In the painting “Sudan,” he explained, “figures are juxtaposed with other figures that seem to be from a different time period, like a pentimento. The subjects are then ‘displaced’ in an image, or they appear to be displaced because they look like no race or ethnic group we have seen.”

 

He added he used the technique “to insinuate how the layering of histories can tell a new story or sometimes an undiscovered one—much like the fact that history in real life is constantly revisited with new archaeological evidence that disputes things we thought were absolute truths about ourselves or the world.”

 

“The idea for this series,” he further explained, ‘was that the paintings looked like chunks of fresco that had been freshly excavated—hence some of them still being wrapped in linens or sackcloth.”

 

“Outremer,” a second work, takes its name from what the ancient Romans called Jerusalem, “beyond the outer sea.”

 

It is a stunning diptych of a pair of beguiling foreigners, made of gouache, chalk, acrylic and 23.5-K gold-leaf on board, studded with keshi pearls, agate, Indian garnets, amethysts, malachite and turquoise.

 

The frame is inlaid with mother-of-pearl and likewise covered in precious gold leaf.

 

“Bilqis” is believed by some to be the lost name for the Queen of Sheba.
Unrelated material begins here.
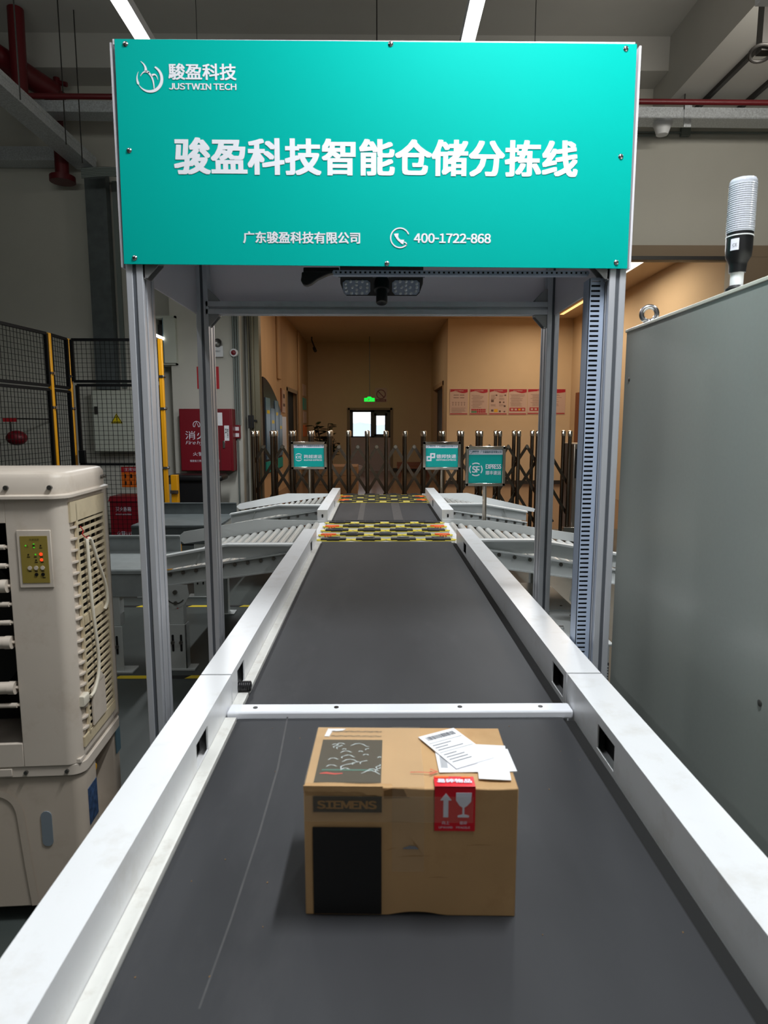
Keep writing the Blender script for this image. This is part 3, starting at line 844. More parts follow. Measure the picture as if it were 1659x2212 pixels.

It is an image of her, anointed by King Solomon, in a shimmering headdress covered with freshwater and keshi pearls, jade, agate and lapis lazuli from Afghanistan.

 

Like the other portraits, she is a citizen “straddling cultures from everywhere and nowhere,” as one art critic has put it, from homelands, forgotten or all too-present.

 

Higgins’ works reference worlds from Byzantium to Bactria, Egypt to China, India to Japan, standing preconceptions about race and history on its head.

 

Barrioquinto’s paintings contrast Western techniques with Oriental themes; while Orara plumbs the mysteries of secret discoveries among the mundane. Valenzuela likewise tackles the issues of conflict and displacement.

 

Mark Lewis Higgins himself is a member of this fascinating phenomenon of diaspora, creating in both Rome and New York works that have exhibited in the United States and Hong Kong. His “Diaspora” series was premiered in its entirety at the Ayala Museum’s main exhibition space in 2007, his only one-man show in his home country.

 

During the opening night reception on Nov. 4 in London, the artist will also be featured in a special Gallery Talk entitled “Diaspora and Displacement: Vivienne Lawes in conversation with artist Mark Lewis Higgins”. (Lawes is an art consultant of the gallery.)

 

A second discussion, this time on Southeast Asian art, has also been scheduled on Nov. 6.

 

Familiar names

 

The other Filipino artists are as familiar abroad as in the Philippines: Barrioquinto regularly exhibits in both Manila and Singapore, and his works are in the Singapore Art Museum; the works of New York-based Orara are part of the collection of the Museum of Modern Art (Moma); and Valenzuela is into conceptual art. ceramic installation and painting; he is based in Australia.

 

Also being showcased are the works of Singaporean Jane Lee and Thai Anchalee Arayapongpanit.

 

Asian Art in London is an annual event, now on its 17th year, that unites leading Asian fine art and antiquities dealers, galleries and major auction houses in one exciting series of exhibits, lectures and auctions. These are complemented by film screenings, musical performances, as well as thematic exhibits at various museums.